Sun 8 May 2022
A Movie Review by Dan Stumpf: THE ROVER (1967).
Posted by Steve under Action Adventure movies , Reviews[5] Comments
THE ROVER. United Artists, 1967. Released first in Italy as L’avventuriero. Anthony Quinn, Rosanna Schiaffino, Rita Hayworth, Richard Johnson, Ivo Garrani, Luciano Rossi, Anthony Dawson. Based on the novel by Joseph Conrad. Director: Terence Young.
It was with some bemusement I watched The Rover, a film based on Joseph Conrad’s novel, a cheap-jack multinational production/tax write-off which captures nothing at all of Conrad’s ethos and even less of the brooding excitement of his writing at its best.
What we’re left with is Anthony Quinn — that charismatic actor whose career had more bad steps than a derelict lighthouse — as a Napoleonic-era trench privateer returned to his country with all too little to show his head-hunting bosses. He falls in love with a mysterious young woman, tries to refit a derelict ship and slip past a British blockade, but by that time, everyone’s pretty much lost interest in this shabby show.
How tacky is it? Well, aside from the perfunctory photography and poor dubbing, it’s set in a rather sparsely-populated France (well, maybe everyone was off fighting the wars) with few buildings, one or two streets, and maybe four horses. And the scene of a British ship chasing the privateer was very obviously filmed with One ship photographed from different angles, edited to try and make it look like Two — which don’t work.
Sad to see talents that once showed some promise stuck in this movie-mire: The Rover was directed by Terence Young, who made movie history a few years earlier launching the James Bond series; aside from Quinn, it features Rita Hayworth and Richard Johnson (who at various times embodied Bulldog Drummond and Lord Nelson) and, in a teeny-tiny part, tucked off in a corner somewhere, movie-goers with long memories will spot Anthony Dawson and wonder what became of the promising actor so memorable as the unlucky Cpt. Lesgate in Hitchcock’s Dial M for Murder.
May 8th, 2022 at 9:35 pm
It’s one of Conrad’s more accessible stories in cinematic terms, meaning you could do a faithful film version that was pretty good without having to stray too far from the book.
Alas it is pretentious when it should be fun, slow when it should move quickly, and filled with grunting brooding actors all better than the material save for Quinn who is doing Zorba the French pirate in his worst late style.

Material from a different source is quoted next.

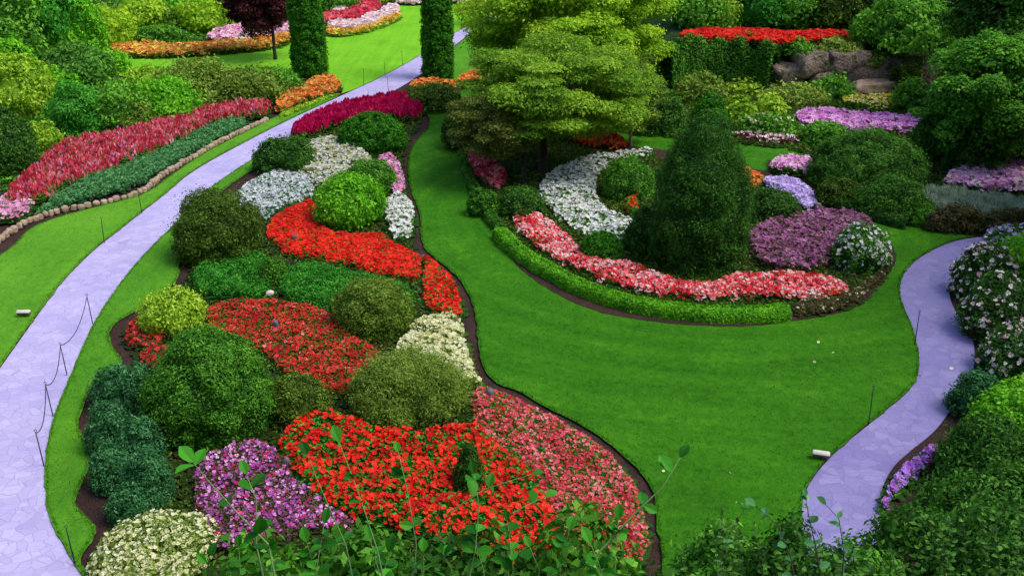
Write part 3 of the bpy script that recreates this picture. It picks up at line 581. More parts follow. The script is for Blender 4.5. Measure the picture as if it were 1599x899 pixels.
bed('bronze_groundcover', 'brown green low plants at the right end of the round bed', [(1232, 472), (1270, 463), (1320, 462), (1340, 440), (1372, 420), (1392, 395), (1394, 415), (1370, 445), (1345, 470), (1300, 486), (1240, 492)], .3, 'bronze', ls=2.2, cat='groundcover', fmats=[('f_cream2', 12)], fs=1.5)
# right background
bed('pink_flowers', 'broad bright orchid pink band below the rock wall', [(1238, 186), (1245, 174), (1300, 172), (1340, 180), (1400, 182), (1436, 180), (1446, 192), (1436, 204), (1380, 206), (1320, 203), (1270, 202)], .5, 'mid', 'f_orchid', 95, 2.2, ls=2)
bed('pink_flowers', 'small patch of orchid pink flowers beside the spreading yew', [(1200, 252), (1215, 244), (1262, 243), (1274, 254), (1265, 268), (1225, 268), (1204, 264)], .45, 'mid', fmats=[('f_orchid', 90), ('f_blush', 50)], fs=2.1, ls=2)
bed('pink_flowers', 'pale and orchid pink flowers at the right end under dark shrubs', [(1466, 282), (1490, 266), (1530, 252), (1570, 244), (1640, 240), (1660, 280), (1600, 296), (1540, 296), (1500, 292)], .6, 'mid', fmats=[('f_orchid', 95), ('f_blush', 55)], fs=2.2, ls=2.2)
bed('silver_foliage', 'silvery lavender like foliage in front of the pink flowers at right', [(1415, 308), (1440, 294), (1480, 292), (1530, 300), (1600, 308), (1660, 320), (1660, 342), (1580, 340), (1520, 334), (1460, 324)], .5, 'silver', ls=2.4, style='strap', lw=.35, cat='groundcover', lbias=.1)
bed('yellow_flowers', 'yellow and cream flowers at the foot of the grey boulders', [(1310, 152), (1340, 140), (1400, 138), (1435, 150), (1425, 166), (1370, 170), (1320, 164)], .5, 'mid', fmats=[('f_yellow', 26), ('f_cream', 14)], fs=1.7, ls=2.2)
bed('blush_flowers', 'thin dark line of small blush flowers at the far lawn edge', [(1130, 208), (1180, 206), (1240, 211), (1262, 222), (1230, 224), (1150, 218)], .3, 'burgundy', fmats=[('f_blush', 20)], fs=2, ls=2)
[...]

Obviously, no one believed in this project, and no one seems to have wanted to do it, then because it was Conrad they got all self important and forgot it was first an adventure story and then Joseph Conrad.
The fact they seem to have misspelled Rita Hayworth’s name in the poster says a lot about this one.
May 8th, 2022 at 10:19 pm
I’ve not seen this movie, but your description of Anthony Quinn as “Zorba the French pirate” is not very persuasive.
Nor by Dan’s overall review, for that matter.
As for the poster, I didn’t catch that. I assumed it was designed for Spanish audiences, so maybe the Italian staff and crew can’t be blamed for that.
May 8th, 2022 at 11:29 pm
Quinn by this point in his career was mostly coasting on his considerable and hard earned reputation. No blame for that, he had been in films since the pre code era, but here he is playing Quinn playing a role rather than a character.
This one really can’t decide if it is as Dan says a tax write off, an art film, or a toss off. There was potential for a decent adventure film even a Conradian one, but the script is indifferent and no one seems particularly interested in making it better.
It could have survived the low budget, but not the disinterest.
May 9th, 2022 at 8:30 am
A couple of years earlier Quinn was in another cursed film abandoned by its producers, A High Wind in Jamaica, but Alexander Mackendrick managed to get Quinn and Coburn to turn in good performances there.
May 9th, 2022 at 8:36 am
Chandler worthy metaphor: “that charismatic actor whose career had more bad steps than a derelict lighthouse.”